Blackburn under fire over plan to outsource all adult services

Plans from Blackburn with Darwen Council to outsource its remaining in-house adult care services have sparked a row with unions. Tonight,...

Plans from Blackburn with Darwen Council to outsource its remaining in-house adult care services have sparked a row with unions.

Tonight, the council’s executive board will consider proposals to hive off the council’s services, which command a budget of £8.4m a year, to a social enterprise company. The affected services are delivered by 350 staff and include residential care, reablement home care, day services, supported housing for mental health clients and the provision of direct payments.

Care management staff will remain employed by the council, as required by law.

The council believes the move will deliver a 5% reduction in costs each year for the next three years, achieved through contractual arrangements with the enterprise.

It also said the enterprise would be more suitable for a personalised system – where users are given budgets to buy their own services – than in-house services. Currently, direct payment users are barred from purchasing care from in-house council services. Personal budget holders are permitted to purchase in-house care but this is often less affordable than care purchased from the independent sector.

The council would also want the proposed enterprise to develop a workforce of personal assistants – staff hired directly by service users to support them.

Local Unison representative Mike Booth said there had been no consultation with staff. But this assertion was rejected by the council, which said it had kept staff fully informed with details and briefings.

Booth said it was impossible for the council to launch of the social enterprise with adequate consultation and risk assessment by December this year, which he said he understood was its aim.

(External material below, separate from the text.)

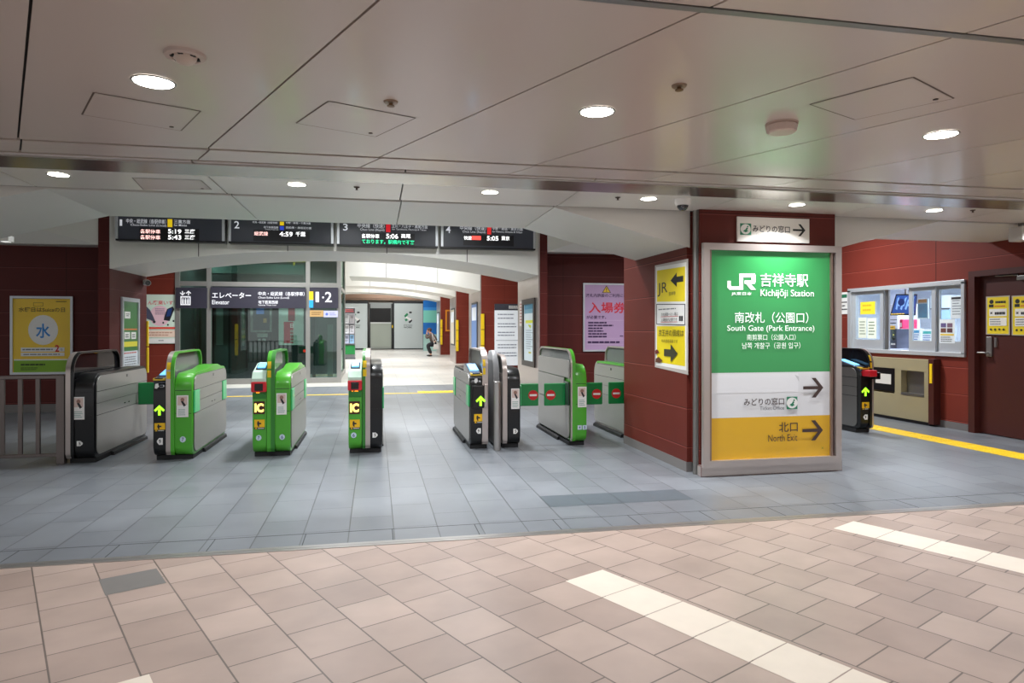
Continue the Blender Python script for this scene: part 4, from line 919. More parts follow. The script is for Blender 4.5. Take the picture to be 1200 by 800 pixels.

The council said its preferred option was for staff transferring to the enterprise to retain their council terms and conditions, and said it would insist on the company paying no less than the council.

Booth added: “We hope that those people who are providing this service will be transferred but there may be redundancies.” He said there could be a knock-on effect for employment in other council services, such as legal services, if they were no longer needed as a result of the transfer.

The proposal follows the establishment of a “care trust plus” in Blackburn earlier this year, with responsibility for commissioning all health and social care services for adults and children.

The council said the social enterprise idea would work well with the care trust plus, as the latter would be able to exert significant influence over the external market for services, including the proposed enterprise.